Hunting For Spam?

By AdStation | June 21st, 2012 | Categories: Email Marketing
STOP SPAM

Gmail uses Google’s innovative technology to keep spam from swimming into your inbox.

Is Google serious? Innovative? Crazy?

Most folks will tell you, “why bother?” Getting into the inbox with gmail penguin filtering is futile, impossible, nuts. Getting into Fort Knox is easier. I mean, Google can’t even inbox their own messages, what makes you think you can?

Wait, I’ve got to get something off my chest. Have you heard the latest buzz on Gmail? Folks are questioning whether Gmail is now dropping emails on the floor like some other ISP’s I won’t mention here. I call ‘bacon bits’ on that. From what I’ve experienced this just isn’t true. At least the last time I checked (which is today.) You and I both know what to do with rumors, right? That rumors and opinions don’t belong online. We need evidence and it needs to be a repeatable event. Okay, off my soap box and back to business.

What does Gmail say about getting into their inbox? Let me summarize and translate what they actually publish so you can wrap your head around what it means for the email publishers who are trying to do the right thing.

Google says, “… more spam the community marks, the smarter our system becomes.” This may be true, but also the community who clicks on any link (that’s right, even the unsubscribe link) dumbs down the Google system. So if you want to get into the inbox, eventually you need to send your clickers. It also says it can update its system in a “… matter of minutes between the times a spammer sends out a new type of junk mail.” When my IP and domain reputation decreases, Google is quick to act. That is for sure. When I get a better reputation, however, they don’t act as quickly. You’ll just have to wait. Spammers don’t like waiting, and most ISP’s know this. That’s why they see, “too many messages per hour” responses. Clickers are a serious component of list health to email ISPs. They show them that your IPs, domains, and body message probably contains valuable information or content. If you’re trying to build a reputation, show your best side first, and send your clickers. Okay?

Google says it is using “optical character recognition (OCR) to protect Gmail users from image spam”. Okay, just don’t send Google one image emails. If it’s all you can send? Then slice the image up, and do it multiple times. Your IP and DOMAIN are the more critical components to the filter triggers. If you want to boost them up, then use human-readable image locations, and also add human-readable “alt” tags.

Gmail suggests using authentication. This is trivial, if you’re not doing this already you don’t belong in the email space. Drop the send button and call a list broker or ESP.

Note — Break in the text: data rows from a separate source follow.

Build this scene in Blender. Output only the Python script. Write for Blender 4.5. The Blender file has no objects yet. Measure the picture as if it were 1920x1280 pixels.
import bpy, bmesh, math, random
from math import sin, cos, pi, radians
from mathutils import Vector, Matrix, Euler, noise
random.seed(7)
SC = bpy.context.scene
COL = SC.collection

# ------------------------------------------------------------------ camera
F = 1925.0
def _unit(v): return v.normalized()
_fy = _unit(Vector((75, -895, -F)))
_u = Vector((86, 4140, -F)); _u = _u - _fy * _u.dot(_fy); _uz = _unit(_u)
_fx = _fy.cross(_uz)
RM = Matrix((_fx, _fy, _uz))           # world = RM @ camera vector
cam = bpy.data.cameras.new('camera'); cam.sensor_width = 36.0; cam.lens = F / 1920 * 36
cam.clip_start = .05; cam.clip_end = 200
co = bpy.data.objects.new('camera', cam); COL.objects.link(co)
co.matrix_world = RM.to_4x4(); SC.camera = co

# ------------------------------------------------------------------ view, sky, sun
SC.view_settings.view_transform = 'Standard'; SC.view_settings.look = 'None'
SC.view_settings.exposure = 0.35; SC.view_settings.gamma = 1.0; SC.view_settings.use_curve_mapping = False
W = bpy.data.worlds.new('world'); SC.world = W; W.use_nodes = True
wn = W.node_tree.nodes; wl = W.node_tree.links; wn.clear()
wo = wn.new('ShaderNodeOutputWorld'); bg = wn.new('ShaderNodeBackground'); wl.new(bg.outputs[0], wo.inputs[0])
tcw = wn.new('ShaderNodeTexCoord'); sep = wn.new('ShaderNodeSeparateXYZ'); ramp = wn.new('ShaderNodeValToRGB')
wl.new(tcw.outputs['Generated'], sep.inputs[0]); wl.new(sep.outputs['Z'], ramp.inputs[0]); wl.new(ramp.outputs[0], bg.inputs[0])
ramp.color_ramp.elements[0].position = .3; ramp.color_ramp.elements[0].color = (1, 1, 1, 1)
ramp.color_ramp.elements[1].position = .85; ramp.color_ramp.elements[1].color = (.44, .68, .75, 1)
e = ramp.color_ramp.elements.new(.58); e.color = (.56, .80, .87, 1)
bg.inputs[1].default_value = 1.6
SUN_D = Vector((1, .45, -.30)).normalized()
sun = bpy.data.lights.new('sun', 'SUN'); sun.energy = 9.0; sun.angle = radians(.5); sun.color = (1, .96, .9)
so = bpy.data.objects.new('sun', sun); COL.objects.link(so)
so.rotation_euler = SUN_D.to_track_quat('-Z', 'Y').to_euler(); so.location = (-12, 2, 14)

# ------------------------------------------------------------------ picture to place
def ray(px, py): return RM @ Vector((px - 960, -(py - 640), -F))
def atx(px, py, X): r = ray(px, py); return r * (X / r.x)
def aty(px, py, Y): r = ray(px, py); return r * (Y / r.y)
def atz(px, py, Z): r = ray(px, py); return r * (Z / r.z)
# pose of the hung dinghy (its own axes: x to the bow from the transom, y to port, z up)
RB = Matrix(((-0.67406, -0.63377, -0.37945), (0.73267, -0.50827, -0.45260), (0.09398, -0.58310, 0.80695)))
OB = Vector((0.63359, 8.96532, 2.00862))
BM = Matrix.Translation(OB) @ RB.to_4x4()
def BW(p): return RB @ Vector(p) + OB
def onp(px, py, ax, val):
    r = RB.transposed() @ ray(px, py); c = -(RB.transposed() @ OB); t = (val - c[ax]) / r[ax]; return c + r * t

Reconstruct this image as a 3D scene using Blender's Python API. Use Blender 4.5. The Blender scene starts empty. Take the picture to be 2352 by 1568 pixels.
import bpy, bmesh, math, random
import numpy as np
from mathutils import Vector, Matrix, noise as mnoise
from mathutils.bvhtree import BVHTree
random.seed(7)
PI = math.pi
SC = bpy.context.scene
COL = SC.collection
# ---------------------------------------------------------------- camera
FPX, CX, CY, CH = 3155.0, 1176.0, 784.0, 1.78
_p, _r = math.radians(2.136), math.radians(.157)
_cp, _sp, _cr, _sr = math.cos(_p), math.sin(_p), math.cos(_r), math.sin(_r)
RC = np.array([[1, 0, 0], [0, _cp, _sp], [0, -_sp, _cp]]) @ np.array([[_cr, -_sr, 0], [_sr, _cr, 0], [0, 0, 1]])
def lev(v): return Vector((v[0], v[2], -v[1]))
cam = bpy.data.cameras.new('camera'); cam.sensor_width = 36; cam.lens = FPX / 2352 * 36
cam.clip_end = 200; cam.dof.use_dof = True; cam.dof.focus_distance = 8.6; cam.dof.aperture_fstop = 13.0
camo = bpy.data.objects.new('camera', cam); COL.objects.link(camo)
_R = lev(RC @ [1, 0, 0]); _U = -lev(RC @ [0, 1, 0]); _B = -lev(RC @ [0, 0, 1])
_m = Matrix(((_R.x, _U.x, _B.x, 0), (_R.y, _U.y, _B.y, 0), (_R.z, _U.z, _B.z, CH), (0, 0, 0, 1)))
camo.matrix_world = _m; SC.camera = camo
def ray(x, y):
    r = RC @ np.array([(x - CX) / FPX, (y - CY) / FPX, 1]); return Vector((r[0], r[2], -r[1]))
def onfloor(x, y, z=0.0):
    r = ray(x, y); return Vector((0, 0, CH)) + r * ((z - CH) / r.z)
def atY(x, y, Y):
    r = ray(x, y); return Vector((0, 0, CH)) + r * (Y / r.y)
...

“Gmail shows you a brief explanation at the top of each of your spam messages.” That’s the biggest load of bacon-flavored cow pie that I’ve ever heard of. Come on! Gmail is really going to tell you the truth, or even close to the truth about how you got put into the Junk folder? Please for the love of bacon, ignore those explanations. If you can’t send a blank email into the inbox you can’t even start to try anything Gmail recommends for inboxing.